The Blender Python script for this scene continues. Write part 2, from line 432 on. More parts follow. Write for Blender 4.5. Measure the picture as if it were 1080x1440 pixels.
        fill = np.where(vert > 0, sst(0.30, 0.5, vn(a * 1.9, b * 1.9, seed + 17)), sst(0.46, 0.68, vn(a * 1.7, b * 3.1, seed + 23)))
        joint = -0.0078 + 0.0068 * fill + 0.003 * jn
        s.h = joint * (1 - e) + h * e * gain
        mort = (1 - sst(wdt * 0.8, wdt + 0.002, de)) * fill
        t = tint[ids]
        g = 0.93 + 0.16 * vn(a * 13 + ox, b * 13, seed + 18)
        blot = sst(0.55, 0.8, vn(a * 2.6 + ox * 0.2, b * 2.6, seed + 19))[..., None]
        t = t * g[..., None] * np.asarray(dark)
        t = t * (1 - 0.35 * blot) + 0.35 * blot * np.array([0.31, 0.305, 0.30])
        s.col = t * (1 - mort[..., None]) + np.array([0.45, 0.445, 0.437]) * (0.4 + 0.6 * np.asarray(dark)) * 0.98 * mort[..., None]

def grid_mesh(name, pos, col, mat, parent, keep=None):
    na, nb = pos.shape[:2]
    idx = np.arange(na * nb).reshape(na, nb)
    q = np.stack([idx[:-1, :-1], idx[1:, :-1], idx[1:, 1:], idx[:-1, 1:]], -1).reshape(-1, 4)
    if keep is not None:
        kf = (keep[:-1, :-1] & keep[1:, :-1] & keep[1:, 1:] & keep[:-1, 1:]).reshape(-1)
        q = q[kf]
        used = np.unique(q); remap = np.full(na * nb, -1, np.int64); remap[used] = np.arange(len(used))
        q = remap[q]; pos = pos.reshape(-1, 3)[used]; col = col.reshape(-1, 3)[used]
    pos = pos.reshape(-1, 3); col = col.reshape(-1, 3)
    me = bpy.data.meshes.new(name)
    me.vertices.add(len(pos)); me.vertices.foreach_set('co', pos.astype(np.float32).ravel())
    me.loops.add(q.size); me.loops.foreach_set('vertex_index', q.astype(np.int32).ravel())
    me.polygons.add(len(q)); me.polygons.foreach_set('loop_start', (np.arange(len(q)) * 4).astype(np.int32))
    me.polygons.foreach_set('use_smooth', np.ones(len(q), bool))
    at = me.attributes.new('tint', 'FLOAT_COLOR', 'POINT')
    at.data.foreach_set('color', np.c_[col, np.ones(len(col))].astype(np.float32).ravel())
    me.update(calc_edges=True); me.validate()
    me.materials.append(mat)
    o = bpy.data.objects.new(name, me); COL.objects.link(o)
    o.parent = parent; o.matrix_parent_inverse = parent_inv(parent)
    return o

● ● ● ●

EXERCISE INSTRUCTIONS.
Starting at the first line of the data above, please restate word for word every line up to and including the one that holds "s.col = t *", and add nothing else.

COMPLETED EXERCISE.
The Blender Python script for this scene continues. Write part 2, from line 432 on. More parts follow. Write for Blender 4.5. Measure the picture as if it were 1080x1440 pixels.
        fill = np.where(vert > 0, sst(0.30, 0.5, vn(a * 1.9, b * 1.9, seed + 17)), sst(0.46, 0.68, vn(a * 1.7, b * 3.1, seed + 23)))
        joint = -0.0078 + 0.0068 * fill + 0.003 * jn
        s.h = joint * (1 - e) + h * e * gain
        mort = (1 - sst(wdt * 0.8, wdt + 0.002, de)) * fill
        t = tint[ids]
        g = 0.93 + 0.16 * vn(a * 13 + ox, b * 13, seed + 18)
        blot = sst(0.55, 0.8, vn(a * 2.6 + ox * 0.2, b * 2.6, seed + 19))[..., None]
        t = t * g[..., None] * np.asarray(dark)
        t = t * (1 - 0.35 * blot) + 0.35 * blot * np.array([0.31, 0.305, 0.30])
        s.col = t * (1 - mort[..., None]) + np.array([0.45, 0.445, 0.437]) * (0.4 + 0.6 * np.asarray(dark)) * 0.98 * mort[..., None]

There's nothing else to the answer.